Roger Dehaybe : Les choses vont être très compliquées. Je pense que le premier acte à poser est de décider que les règles en matière de commerce de l'OMC ne concernent pas les biens culturels. C'est le point de vue de certains États, et je suis d'accord avec eux pour dire qu'il faut au préalable clarifier le débat sur ce plan. Une fois que c'est fait, il faudra en effet organiser les échanges culturels, établir un certain nombre de règles, et il est nécessaire que ces règles soient gérées quelque part. Certains pensent que c'est une tâche qui revient à l'Unesco. Mais la faiblesse de l'Unesco, on le sait, réside dans l'absence des États-Unis, dont on connaît le poids en matière de production culturelle. D'autres considèrent qu'il faut un simple traité international ad hoc, soumis à un certain nombre de ratifications, dont celle des États-Unis.

MFI : La Francophonie souhaite associer le secteur privé à ce débat sur la diversité culturelle. Mais n'est-ce pas très aléatoire, dès lors que ce n'est pas de son intérêt immédiat ?

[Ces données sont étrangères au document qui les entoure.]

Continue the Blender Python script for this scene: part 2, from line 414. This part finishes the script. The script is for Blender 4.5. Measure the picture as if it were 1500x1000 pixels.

Roger Dehaybe : Vous dites bien : de son intérêt immédiat. Aujourd'hui, le rapport de forces international a changé. Le rôle des États reste important, mais celui des multinationales, des gros producteurs ne peut plus être négligé. On peut alors faire des manifestations pour dénoncer leur attitude. Ou se positionner comme partenaire, et montrer à ces multinationales où est leur intérêt à moyen et long terme. L'intérêt de toute entreprise est d'être à l'écoute du consommateur. Est-ce que nous pouvons convaincre les producteurs que la diversité de la production culturelle est peut-être intéressante de leur point de vue ? Que les différences culturelles existent, et qu'on ne peut injecter des produits qui ne répondent pas aux attentes naturelles des peuples ? D'où la question : pourquoi n'aurait-on pas un forum informel, avec des ONG, des organisations internationales, de grandes multinationales, pour parler ensemble, plusieurs fois par an, de la prise en compte de la diversité culturelle dans nos politiques respectives ?


MFI : Le rôle des États du Sud n'est-il pas souvent passé sous silence ? L'absence de politiques culturelles, qui n'est pas seulement liée à la question des ressources disponibles, ne devrait-elle pas conduire à interpeller ces États ?


Roger Dehaybe : Ce n'est pas un débat dans lequel il faut seulement mettre le Sud en perspective. Partout, la culture reste un parent pauvre des politiques des États. Les pays du Sud sont confrontés à des urgences sociales, économiques, éducatives... Quand dans un pays riche on atteint 2 % du budget consacré à la culture, on peut faire quelque chose. Avec ces mêmes 2 % au Sud, on ne peut rien faire... Mais la conférence de Cotonou peut être l'occasion de mobiliser en faveur de la culture comme moyen de développement. On n'a peut-être pas assez dit, ou l’on n'a peut-être pas été assez convaincant, on a peut-être mal expliqué à quel point la culture pouvait être un facteur de développement. On n'a peut-être pas assez défendu cette notion dans les grandes enceintes internationales. Mais les idées commencent seulement à changer. Il faut faire apparaître que la diversité culturelle n'est pas seulement une revendication des créateurs... que c'est une revendication de tous ceux qui veulent qu'un pays se développe. L'éducation, la culture sont un enjeu fondamental du développement.